> Material provided
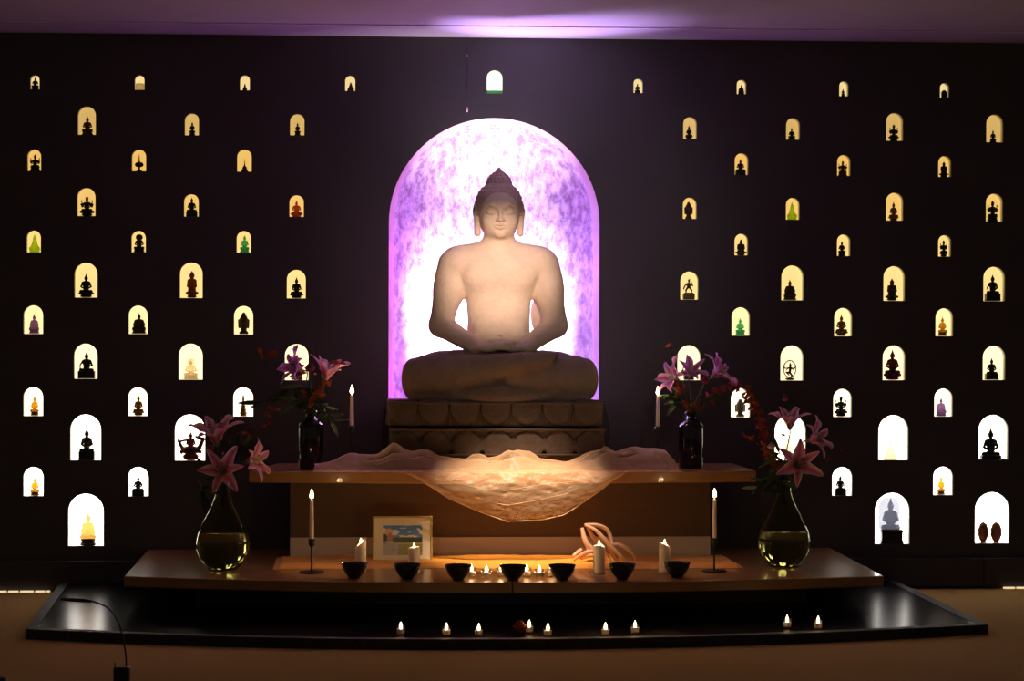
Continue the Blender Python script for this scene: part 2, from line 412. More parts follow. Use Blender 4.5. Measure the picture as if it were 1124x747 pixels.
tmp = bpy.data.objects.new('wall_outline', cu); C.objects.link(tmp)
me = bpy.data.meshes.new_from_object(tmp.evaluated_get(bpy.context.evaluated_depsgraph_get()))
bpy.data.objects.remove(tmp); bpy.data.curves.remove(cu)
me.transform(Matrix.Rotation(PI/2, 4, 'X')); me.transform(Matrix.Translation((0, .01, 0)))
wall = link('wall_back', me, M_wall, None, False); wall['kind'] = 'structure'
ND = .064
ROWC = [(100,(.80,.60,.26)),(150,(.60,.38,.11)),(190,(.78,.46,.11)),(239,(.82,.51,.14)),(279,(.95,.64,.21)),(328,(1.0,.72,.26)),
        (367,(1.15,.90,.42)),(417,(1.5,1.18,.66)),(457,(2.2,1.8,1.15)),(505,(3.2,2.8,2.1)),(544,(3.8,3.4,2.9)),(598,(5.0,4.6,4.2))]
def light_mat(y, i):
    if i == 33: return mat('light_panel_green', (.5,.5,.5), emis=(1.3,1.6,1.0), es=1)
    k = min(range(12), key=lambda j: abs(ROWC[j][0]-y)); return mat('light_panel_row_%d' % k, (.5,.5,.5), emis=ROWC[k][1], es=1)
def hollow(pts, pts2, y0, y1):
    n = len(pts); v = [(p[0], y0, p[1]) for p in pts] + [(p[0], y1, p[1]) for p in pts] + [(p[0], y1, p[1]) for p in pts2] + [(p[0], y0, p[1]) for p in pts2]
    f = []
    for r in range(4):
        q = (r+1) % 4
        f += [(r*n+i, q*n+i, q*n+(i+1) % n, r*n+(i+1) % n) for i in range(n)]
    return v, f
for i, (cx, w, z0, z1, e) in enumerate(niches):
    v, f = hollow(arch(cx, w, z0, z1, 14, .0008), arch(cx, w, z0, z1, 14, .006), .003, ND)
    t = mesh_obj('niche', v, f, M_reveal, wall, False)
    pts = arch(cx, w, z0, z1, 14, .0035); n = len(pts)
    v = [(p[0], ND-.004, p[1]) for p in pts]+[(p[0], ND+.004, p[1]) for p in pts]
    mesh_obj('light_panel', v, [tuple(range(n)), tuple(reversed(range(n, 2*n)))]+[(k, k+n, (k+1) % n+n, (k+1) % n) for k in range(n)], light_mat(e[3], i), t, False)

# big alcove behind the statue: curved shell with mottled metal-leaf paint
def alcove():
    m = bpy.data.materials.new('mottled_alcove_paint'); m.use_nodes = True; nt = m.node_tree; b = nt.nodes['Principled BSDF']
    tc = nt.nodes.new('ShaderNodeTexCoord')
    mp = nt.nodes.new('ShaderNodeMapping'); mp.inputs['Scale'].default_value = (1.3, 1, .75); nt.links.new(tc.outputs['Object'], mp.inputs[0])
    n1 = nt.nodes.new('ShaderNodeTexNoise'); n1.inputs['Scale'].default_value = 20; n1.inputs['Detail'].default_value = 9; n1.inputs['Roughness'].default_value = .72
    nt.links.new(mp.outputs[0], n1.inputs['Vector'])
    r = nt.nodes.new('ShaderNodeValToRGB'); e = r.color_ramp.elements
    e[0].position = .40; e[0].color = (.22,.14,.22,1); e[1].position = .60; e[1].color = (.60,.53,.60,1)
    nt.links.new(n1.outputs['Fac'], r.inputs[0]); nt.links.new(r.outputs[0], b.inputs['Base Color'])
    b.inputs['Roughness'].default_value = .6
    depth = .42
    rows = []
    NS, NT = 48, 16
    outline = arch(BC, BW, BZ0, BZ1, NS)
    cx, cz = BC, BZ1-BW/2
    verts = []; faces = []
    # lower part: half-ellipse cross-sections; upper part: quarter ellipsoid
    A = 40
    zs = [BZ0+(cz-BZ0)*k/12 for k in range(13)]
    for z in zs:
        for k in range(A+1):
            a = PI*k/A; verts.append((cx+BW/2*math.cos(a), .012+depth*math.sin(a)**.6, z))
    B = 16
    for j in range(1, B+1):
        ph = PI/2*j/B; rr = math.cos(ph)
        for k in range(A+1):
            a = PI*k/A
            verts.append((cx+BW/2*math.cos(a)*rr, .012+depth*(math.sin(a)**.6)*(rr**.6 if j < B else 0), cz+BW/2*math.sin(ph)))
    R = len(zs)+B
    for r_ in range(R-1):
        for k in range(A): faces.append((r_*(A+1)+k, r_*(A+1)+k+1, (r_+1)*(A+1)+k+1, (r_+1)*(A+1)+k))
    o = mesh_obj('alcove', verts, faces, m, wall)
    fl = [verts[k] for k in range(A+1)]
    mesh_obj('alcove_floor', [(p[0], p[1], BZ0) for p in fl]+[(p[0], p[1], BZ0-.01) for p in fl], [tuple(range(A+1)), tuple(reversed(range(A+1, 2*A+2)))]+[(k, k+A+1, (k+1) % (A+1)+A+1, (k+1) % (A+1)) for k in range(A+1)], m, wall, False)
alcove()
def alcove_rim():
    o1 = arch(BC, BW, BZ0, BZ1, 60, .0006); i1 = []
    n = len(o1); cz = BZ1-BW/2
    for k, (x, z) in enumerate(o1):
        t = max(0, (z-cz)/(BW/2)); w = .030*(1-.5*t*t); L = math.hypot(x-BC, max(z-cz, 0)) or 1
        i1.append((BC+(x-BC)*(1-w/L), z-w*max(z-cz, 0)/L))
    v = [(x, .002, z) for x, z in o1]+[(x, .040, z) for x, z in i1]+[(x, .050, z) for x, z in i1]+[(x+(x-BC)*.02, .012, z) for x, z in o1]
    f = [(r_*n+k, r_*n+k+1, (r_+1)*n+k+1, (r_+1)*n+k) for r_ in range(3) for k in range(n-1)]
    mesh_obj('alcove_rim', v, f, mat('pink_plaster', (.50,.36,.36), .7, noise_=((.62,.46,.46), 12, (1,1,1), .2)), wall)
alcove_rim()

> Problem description
Find "part". Copy every line it occurs in.

> Solution
Continue the Blender Python script for this scene: part 2, from line 412. More parts follow. Use Blender 4.5. Measure the picture as if it were 1124x747 pixels.
    # lower part: half-ellipse cross-sections; upper part: quarter ellipsoid